April 5, 2008 in Opinion

Editorial: Compliance, please

The Spokesman-Review
 

Did you know?

Laundry detergent with phosphates has been banned in Spokane County since 1990. It was one of the last counties to adopt the ban that now extends throughout Eastern Washington and into the Idaho Panhandle.

Don’t worry, the soap police will not appear at your door July 1.

That’s the date Spokane County will become the first and only Washington county to require ultra-low phosphate dishwasher detergent. By 2010, every Washington county will follow Spokane County’s lead under a new state law prohibiting the sale of dishwasher detergents with phosphorus contents higher than one-half of 1 percent.

“Probably, people will store up on the no-no detergents before they come off the shelves,” said Jani Gilbert of Washington’s Department of Ecology. “That’s OK, because sometime soon they will run out and need to buy the detergents that protect the environment.”

Admittedly dishwasher detergents are a small part of the problem, but phosphorus is a bad actor in the river. Algae blooms gorge themselves on it, then die, fall to the bottom of the river and take with them life-nourishing dissolved oxygen. If you’ve seen those icky looking algae blooms in Lake Spokane in the summer, you’ve witnessed the destructive power of phosphorus.

The bill generated some intense lobbying by the major soap manufacturing companies that sell the most popular brands of phosphate-laden detergent. Environmentally conscientious consumers here already have discovered “nil-phosphate” detergents made by small manufacturers.
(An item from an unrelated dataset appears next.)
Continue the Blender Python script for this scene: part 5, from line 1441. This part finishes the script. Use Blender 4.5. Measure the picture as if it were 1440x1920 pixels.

They purchase them from health food stores or in the “green sections” of some grocery stores.

But Gilbert said, “The big detergent manufacturers have assured the state that they are working on nil-phosphate detergents now and will have them on the shelves as soon as possible.”

Major detergent manufacturers can temper their disappointment about the bill’s passage by remembering that Spokane long has been known as an excellent test market for new products. All other Washington counties have to switch to nil-phosphate detergent in two years. There’s plenty of time to test the big-name new products in Spokane.

It’s still uncertain which government entity will become the soap police – Spokane County or the Department of Ecology? That needs to be worked out soon, though the best enforcement will be public support.

And yes, some consumers will drive to neighboring counties or Idaho and load up on phosphate-rich dishwasher detergents. But rather than resist, consumers should be ready to comply July 1. The Spokane River is well worth it.